Les femmes n’y sont pas indépendantes, elles ne sont à priori pas le personnage principal, mais apparaissent en tant qu’épouses ou mères. Cependant une lecture plus profonde montrera bien vite que les choses sont plus complexes que cela et que la Bible reste, malgré son antiquité, un ouvrage pleinement moderne, tout à fait apte à parler des femmes et à donner aux femmes d’aujourd’hui matière à réflexion.
Les femmes y sont omniprésentes et bien souvent, volontairement ou non, elles occupent le devant de la scène et ne se contentent nullement d’un rôle de figurant ou de faire valoir. Bien plus, elles sont là aux moments décisifs et charnières pour influencer pleinement le récit biblique.
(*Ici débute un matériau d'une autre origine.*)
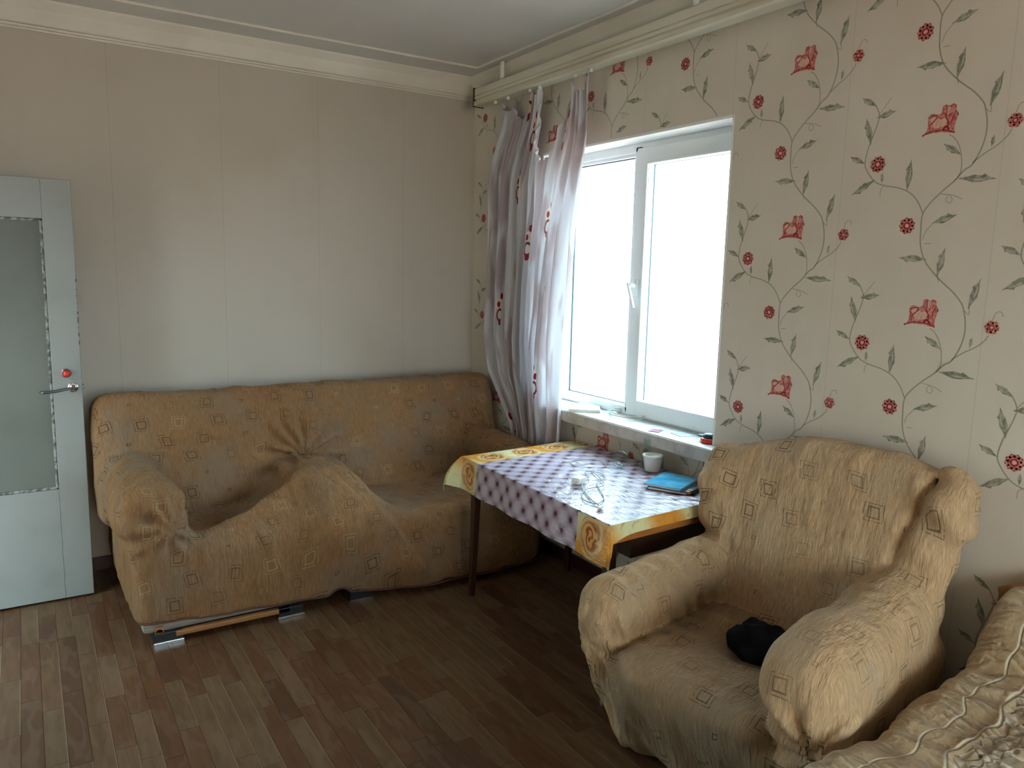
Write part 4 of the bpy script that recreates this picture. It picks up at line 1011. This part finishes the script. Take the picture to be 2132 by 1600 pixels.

Bien loin de l’image de la femme soumise et passive que certains voudraient retenir comme modèle pour la femme juive, elles prennent bien souvent l’initiative avant les hommes et font preuve de bien autant de caractère et de vertu (ou parfois de vices, n’oublions pas que les personnages de la Bible n’en manquent pas). Plus encore, on peut voir chez certaines d’entre elles de véritables féministes, ne s’en laissant pas volontiers conter et critiquant plus ou moins ouvertement le système patriarcal en vigueur.
Elles ne sont nullement cantonnées au rôle souvent ingrat de simple épouse et de mère et tiennent toutes sortes de rôles, parfois très importants, empiétant même sur des domaines qu’on aurait pu croire réservés aux seuls hommes. Dans la Bible on trouve de tout, des femmes prophètes, des sorcières, des guerrières, des poétesses, des vertueuses, des prostituées, des reines, des conspiratrices, des sages , des juges, des folles, des personnalités extraordinaires comme des personnages secondaires... La femme de la Bible n’existe pas, ils y a des femmes qui présentent une large palette de caractères à étudier, femmes sans lesquelles la Bible ne serait pas la Bible, et les hommes l’ombre d’eux-mêmes.
Mais revenons au rôle d’épouse et de mère. Il est avant tout représenté par les matriarches sans l’action et l’initiative desquelles toutes les histoires de la Genèse, moment fondateur s’il en est, auraient pris un tour totalement différent. De même pour l’homme clef du Judaïsme, Moïse, entouré de personnages féminins de caractère, qui doit sa survie à trois femmes « résistantes », sa mère naturelle qui le cache, et une « juste des Nations », la fille de Pharaon, qui cache son identité et l’adopte ! Sa propre femme, enfin, qui le sauve alors que Dieu veut le faire mourir, en lui donnant une belle leçon de religion. Quelles épouses et quelles mères !
Certains des livres bibliques sont si proches du féminin qu’on peut se demander si une femme ne pourrait en être l’auteur (rappelons que les auteurs bibliques sont en général anonymes), certains chercheurs pensent la chose possible.
N’oublions pas non plus que la Bible ne va pas sans commentaires. Ce texte ne se lit pas, il s’étudie. Or si les femmes juives furent trop longtemps réduites au rôle de simples lectrices aux dépends de celui de commentatrices, ce n’est plus, heureusement, le cas aujourd’hui. Les femmes érudites en Judaïsme sont actuellement légion, le phénomène ne va qu’en augmentant, il y a même de nombreuses femmes rabbins !
Ce bouleversement de l’éducation féminine amène avec lui un bouleversement de l’étude juive et plus particulièrement biblique, et donc un renouveau passionnant du commentaire. On trouve déjà de nombreux ouvrages de commentaires bibliques écrits par des femmes qui savent jeter sur le texte un éclairage nouveau et dégager de la lettre des étincelles insoupçonnées de sainteté, prouvant, une fois de plus, l’immensité infinie de nos textes et la vigueur, jamais démentie, de notre tradition.
A vos Bibles, mesdames... en hébreu de préférence.